The Ethereum Foundation has announced a significant strategic pivot, rebalancing its focus to prioritize Layer 1 (L1) development alongside the continued growth of Layer 2 (L2) networks. This marks the most substantial shift in Ethereum's direction since the adoption of the rollup-centric roadmap in 2020.
The Foundation outlined a revised 2026 protocol roadmap built on three pillars: scaling the base layer, improving the end-user experience, and hardening L1 infrastructure. To coordinate this effort, a dedicated "Platform Team" has been formed to ensure L1 and L2 development progress under a unified framework. The team's mandate includes advancing critical L1 upgrades such as Verkle tree migration, native account abstraction via EIP-7702, and progressive gas limit increases.
This strategic rebalancing addresses a growing concern within the ecosystem.
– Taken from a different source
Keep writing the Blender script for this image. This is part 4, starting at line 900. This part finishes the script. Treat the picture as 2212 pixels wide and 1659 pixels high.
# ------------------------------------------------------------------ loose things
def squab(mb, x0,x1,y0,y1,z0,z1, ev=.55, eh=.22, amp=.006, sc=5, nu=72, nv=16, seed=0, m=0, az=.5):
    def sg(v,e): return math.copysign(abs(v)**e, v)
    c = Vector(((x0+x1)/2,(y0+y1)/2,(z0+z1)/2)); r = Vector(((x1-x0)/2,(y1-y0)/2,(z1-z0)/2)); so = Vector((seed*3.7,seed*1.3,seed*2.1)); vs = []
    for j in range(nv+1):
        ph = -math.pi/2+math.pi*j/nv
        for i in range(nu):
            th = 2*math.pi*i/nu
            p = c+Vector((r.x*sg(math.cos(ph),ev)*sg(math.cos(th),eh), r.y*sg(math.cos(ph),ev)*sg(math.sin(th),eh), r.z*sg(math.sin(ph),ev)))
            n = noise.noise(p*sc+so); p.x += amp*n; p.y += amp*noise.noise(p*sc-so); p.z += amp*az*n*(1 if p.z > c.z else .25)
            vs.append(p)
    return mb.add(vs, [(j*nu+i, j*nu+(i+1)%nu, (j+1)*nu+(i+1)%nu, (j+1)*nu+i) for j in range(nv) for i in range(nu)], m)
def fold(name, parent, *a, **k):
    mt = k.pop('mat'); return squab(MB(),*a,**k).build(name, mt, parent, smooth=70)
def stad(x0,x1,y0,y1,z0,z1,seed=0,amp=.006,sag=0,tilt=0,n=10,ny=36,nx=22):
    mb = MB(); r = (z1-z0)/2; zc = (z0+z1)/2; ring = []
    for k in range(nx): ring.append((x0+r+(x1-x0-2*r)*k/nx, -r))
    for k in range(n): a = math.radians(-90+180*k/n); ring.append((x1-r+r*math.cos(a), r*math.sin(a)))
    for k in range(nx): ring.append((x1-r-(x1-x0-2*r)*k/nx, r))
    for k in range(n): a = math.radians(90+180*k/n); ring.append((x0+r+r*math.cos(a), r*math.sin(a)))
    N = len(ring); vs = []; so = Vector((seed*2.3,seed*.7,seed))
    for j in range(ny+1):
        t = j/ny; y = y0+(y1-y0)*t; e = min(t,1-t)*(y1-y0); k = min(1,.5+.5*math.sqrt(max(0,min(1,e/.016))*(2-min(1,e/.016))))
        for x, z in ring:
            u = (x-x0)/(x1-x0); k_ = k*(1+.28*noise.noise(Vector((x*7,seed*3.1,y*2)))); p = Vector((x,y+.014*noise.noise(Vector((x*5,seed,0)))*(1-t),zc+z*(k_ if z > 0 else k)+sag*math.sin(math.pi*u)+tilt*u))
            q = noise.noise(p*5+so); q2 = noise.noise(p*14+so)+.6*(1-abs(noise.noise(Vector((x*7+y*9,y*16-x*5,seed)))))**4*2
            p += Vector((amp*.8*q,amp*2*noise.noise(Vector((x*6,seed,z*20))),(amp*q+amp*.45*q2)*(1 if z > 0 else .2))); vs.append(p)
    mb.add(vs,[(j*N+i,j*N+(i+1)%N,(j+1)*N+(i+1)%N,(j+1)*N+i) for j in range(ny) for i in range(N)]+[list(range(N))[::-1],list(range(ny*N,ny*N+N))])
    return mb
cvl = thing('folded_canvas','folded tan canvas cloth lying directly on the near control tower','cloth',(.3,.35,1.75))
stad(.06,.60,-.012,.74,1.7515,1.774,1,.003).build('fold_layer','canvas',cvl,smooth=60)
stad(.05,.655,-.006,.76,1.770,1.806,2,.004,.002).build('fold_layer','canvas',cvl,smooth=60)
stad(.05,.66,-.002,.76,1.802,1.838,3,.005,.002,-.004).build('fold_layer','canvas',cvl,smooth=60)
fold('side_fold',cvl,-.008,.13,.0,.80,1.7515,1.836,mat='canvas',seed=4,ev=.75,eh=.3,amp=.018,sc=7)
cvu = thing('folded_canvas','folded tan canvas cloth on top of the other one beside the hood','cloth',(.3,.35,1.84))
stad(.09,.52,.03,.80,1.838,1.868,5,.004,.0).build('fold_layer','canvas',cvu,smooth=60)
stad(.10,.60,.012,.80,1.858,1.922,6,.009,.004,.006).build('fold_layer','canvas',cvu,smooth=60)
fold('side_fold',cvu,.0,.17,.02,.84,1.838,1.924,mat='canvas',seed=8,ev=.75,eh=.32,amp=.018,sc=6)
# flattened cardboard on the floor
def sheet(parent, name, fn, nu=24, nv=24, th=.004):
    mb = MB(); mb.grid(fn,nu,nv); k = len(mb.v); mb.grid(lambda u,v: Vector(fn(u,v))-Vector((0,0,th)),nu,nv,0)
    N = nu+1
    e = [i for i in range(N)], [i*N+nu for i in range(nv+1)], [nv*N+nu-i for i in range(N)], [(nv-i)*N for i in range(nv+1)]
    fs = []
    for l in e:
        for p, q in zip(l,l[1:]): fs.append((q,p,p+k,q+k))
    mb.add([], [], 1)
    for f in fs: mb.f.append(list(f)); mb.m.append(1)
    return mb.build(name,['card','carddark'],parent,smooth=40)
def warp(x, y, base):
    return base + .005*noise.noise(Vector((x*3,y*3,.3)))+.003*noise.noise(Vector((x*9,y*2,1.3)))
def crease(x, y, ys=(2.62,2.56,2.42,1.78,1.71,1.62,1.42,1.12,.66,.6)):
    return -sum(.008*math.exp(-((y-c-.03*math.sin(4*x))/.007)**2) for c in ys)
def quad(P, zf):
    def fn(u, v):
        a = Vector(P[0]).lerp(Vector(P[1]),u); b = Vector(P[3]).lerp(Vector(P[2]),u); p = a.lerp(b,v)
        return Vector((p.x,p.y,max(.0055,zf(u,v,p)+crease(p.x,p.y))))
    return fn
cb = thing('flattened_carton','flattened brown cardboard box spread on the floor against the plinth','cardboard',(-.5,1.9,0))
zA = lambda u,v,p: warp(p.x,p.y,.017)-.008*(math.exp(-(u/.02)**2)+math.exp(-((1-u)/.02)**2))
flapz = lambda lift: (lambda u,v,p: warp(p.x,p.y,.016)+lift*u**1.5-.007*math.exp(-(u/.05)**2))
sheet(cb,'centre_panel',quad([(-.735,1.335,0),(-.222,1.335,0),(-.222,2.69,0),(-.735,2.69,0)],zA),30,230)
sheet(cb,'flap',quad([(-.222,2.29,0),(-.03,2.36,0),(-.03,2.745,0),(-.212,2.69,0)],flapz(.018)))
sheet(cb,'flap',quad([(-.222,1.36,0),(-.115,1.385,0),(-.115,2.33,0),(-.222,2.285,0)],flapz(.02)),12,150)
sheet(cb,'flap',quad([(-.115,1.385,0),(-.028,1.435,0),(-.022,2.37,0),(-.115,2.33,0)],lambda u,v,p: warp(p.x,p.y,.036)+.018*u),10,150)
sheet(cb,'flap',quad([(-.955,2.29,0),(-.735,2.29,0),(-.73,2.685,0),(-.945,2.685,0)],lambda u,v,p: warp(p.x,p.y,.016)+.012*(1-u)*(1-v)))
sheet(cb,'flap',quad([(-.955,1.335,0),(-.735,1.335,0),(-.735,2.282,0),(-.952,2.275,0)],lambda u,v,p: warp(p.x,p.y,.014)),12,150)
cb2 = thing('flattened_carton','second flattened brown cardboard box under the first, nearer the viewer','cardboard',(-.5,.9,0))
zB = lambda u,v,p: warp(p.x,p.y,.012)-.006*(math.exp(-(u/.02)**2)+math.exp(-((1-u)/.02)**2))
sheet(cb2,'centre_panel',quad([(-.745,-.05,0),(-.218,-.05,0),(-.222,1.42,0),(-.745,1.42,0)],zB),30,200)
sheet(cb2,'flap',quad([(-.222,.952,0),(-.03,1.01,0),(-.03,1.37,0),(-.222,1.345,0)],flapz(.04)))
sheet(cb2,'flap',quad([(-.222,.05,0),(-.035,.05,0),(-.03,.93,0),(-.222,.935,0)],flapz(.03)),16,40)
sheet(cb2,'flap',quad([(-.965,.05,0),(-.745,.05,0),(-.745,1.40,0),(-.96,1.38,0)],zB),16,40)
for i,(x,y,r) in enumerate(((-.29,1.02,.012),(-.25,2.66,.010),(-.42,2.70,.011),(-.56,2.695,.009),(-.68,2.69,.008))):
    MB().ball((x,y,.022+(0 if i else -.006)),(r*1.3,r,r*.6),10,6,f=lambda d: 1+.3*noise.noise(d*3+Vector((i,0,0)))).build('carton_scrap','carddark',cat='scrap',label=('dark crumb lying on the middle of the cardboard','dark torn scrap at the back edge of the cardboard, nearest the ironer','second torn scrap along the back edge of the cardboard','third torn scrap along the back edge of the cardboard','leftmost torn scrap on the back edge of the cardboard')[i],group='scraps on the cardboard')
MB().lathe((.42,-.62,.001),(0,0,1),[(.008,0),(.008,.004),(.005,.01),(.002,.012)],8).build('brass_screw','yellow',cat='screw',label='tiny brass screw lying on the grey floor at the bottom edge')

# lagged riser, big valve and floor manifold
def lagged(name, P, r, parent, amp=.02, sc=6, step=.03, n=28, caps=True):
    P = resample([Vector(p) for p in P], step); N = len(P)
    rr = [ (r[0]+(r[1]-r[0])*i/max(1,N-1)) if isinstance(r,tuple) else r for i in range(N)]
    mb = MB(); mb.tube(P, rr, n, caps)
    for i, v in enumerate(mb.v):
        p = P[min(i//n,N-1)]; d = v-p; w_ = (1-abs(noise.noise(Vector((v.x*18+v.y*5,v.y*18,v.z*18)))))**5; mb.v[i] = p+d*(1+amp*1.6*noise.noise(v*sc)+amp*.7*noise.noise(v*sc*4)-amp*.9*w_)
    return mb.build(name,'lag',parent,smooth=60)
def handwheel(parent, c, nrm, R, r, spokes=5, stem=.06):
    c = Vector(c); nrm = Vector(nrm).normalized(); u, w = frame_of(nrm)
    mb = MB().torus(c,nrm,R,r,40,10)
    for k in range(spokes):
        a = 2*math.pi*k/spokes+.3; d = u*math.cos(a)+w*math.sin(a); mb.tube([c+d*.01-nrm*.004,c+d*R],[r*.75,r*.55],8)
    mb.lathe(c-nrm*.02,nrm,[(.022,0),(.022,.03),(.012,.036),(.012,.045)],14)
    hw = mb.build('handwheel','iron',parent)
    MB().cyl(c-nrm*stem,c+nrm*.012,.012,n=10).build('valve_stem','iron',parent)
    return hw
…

While the rollup-centric model successfully offloaded execution to L2s—which now process roughly 10 times more daily transactions than Ethereum L1—it allowed the base layer to stagnate. This has led to ecosystem fragmentation, with users facing confusing bridging steps, fragmented liquidity, and inconsistent experiences across dozens of active L2 networks. The widening gap between L2 performance and L1's unchanged throughput during congestion has eroded Ethereum's core advantage of composability.
The Foundation frames the move not as a rejection of rollups, which remain central to long-term scaling, but as a necessary correction. The goal is to transform Ethereum L1 from a pure settlement layer back toward a scalable execution environment capable of handling more activity directly. A key long-term ambition is anchored by the Beam Chain proposal, with a target of achieving 100,000 transactions per second (TPS) on the base layer.
Competitive pressure from other blockchains is a clear driver for this shift. Networks like Solana, which have made L1 performance a central selling point, and newer high-throughput EVM alternatives like Monad, have attracted developers and users seeking speed and low fees without L2 complexity. By strengthening L1, Ethereum aims to better position itself against these rivals and capture institutional demand that requires base-layer guarantees for privacy and enterprise-grade capabilities.